When a Fuji TV newscaster quit her job to marry a just-divorced kabuki actor with two kids, her kokando plummeted faster than Nasdaq points after the fall of Yahoo! Scarcely a year later, she was divorced, had her own radio show and was suddenly back on the kokando survey charts. The lesson to be learned from this is that a satisfied, joyous woman is never very likable. Perhaps other women take this as a sign of lacking in ki ga kiku.

Men in the media are measured by an entirely different standard. They, too, must be sawayaka and even yasashii (kind and gentle), but the dominating genre in terms of male appeal to women, is dakaretai-do (degree of wanting to be made love to). It's a good thing my grandmother is no longer around because she's capable of walking into the office of whoever came up with this term and chasing him around with a bamboo stick.

The key to this tortured, roundabout term is in its total passiveness. Lack of straightforwardness. And it's not even the equivalent of sekushii (sexy) since "sexy" is considered a totally different standard. A high dakaretai-do, however, is currently the hallmark of male attraction and crops up in naughty conversations everywhere, from company restrooms during the day to inner-circle gatherings at the izakaya (Japanese-style pubs) at night.

And in case you're all agog to hear what kind of guy is up there in the charts, they are pretty much the usual suspects: Takuya Kimura (though news of his marriage and subsequent fatherhood has taken him down a bit), Masaharu Fukuyama, Takeshi Kaneshiro and Tony Leung.
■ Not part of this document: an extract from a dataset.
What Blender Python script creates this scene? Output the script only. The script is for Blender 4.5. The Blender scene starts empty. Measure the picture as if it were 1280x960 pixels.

Admittedly, things could be harder for the men, as explained by Tetsu, 29, who, like everyone else, is addicted to kokando/dakaretai-do surveys. He moans that it's all hugely fukohei (unfair) since women are expected to just lower the volume on their attractiveness and be likable, whereas men are expected to perform a sugoku fukuzatsuna waza (a very complicated feat) just for some credit and approval. What he's hoping for is a male category called "isshokenmei-do (degree of making a real effort)" to replace everything else. Then he can finally look for a woman with 100 percent kokando and theirs will be a match made in Media Survey Heaven.